In dem Programm mit dem Titel „Deutschland besser und gerechter regieren: Für ein neues soziales Gleichgewicht in unserem Land“ verspricht die SPD, „keine unrealistischen Wahlversprechen“ zu machen. Die wichtigsten Vorhaben im Einzelnen:

Die SPD will prekäre Beschäftigungsverhältnisse wie Leiharbeit und Mini-Jobs „zurückdrängen“. Mini-Jobs sollen besser sozial abgesichert werden, Leiharbeiter den gleichen Lohn wie Stammbeschäftigte erhalten. Unter dem Stichwort Arbeitsmarktflexibilisierung hatte die Agenda 2010 gerade der prekären Beschäftigung Tür und Tor geöffnet. Hier sei die Agenda in die „falsche Richtung“ gegangen, meinte Parteichef Sigmar Gabriel.

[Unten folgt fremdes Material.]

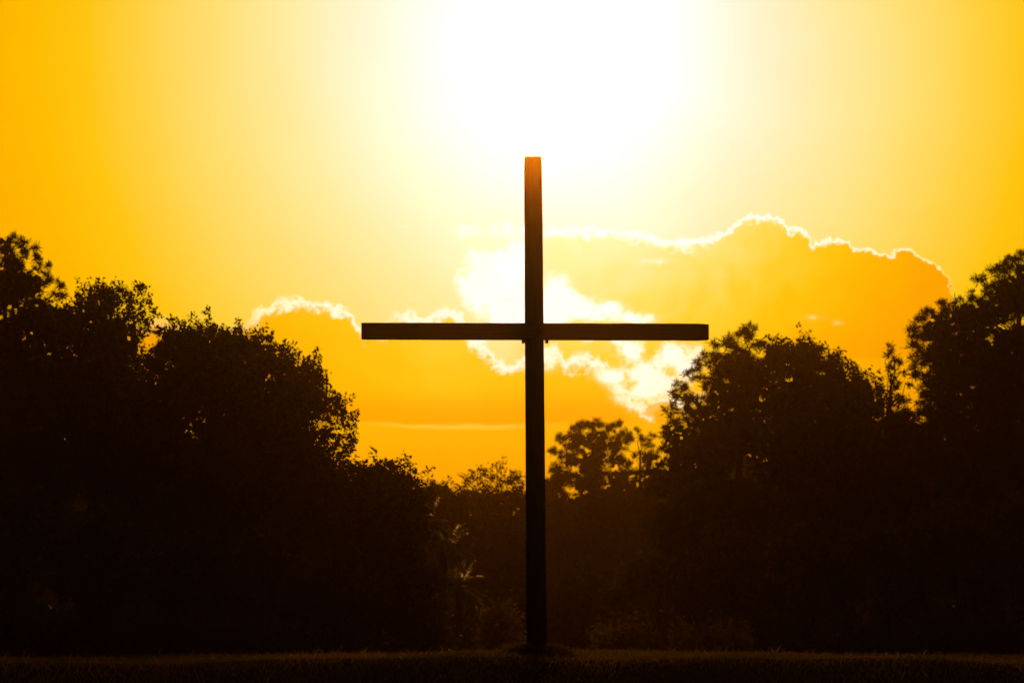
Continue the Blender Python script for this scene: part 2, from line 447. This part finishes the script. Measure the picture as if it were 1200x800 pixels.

Die SPD fordert einen flächendeckenden Mindestlohn in Höhe von 8,50 Euro. Dieser Einstiegsbetrag soll von einer Expertenkommission regelmäßig überprüft und angepasst werden.

Eine „Solidarrente“ soll dafür sorgen, dass die Altersbezüge bei 30 Beitragsjahren und 40 Versicherungsjahren nicht unter 850 Euro liegen. Außerdem will die SPD die Rente mit 67 so lange aussetzen, bis mindestens die Hälfte der über 60-jährigen einen sozialversicherungspflichtigen Job hat.

Der Spitzensteuersatz von heute 42 bzw. 45 Prozent soll für Einkommen ab 100 000 Euro für Ledige (Verheiratete: 200 000) auf 49 Prozent steigen. Die Abgeltungssteuer für Kapitaleinkünfte steigt von 25 auf 32 Prozent.

Familien mit einem Erwerbseinkommen von weniger als 30 000 Euro im Jahr sollen bis zu 140 Euro mehr Kindergeld pro Kind und Monat bekommen. Zusammen mit dem Mindestlohn soll das dazu führen, dass Eltern mit Vollzeitjob nicht in die Bedürftigkeit abrutschen.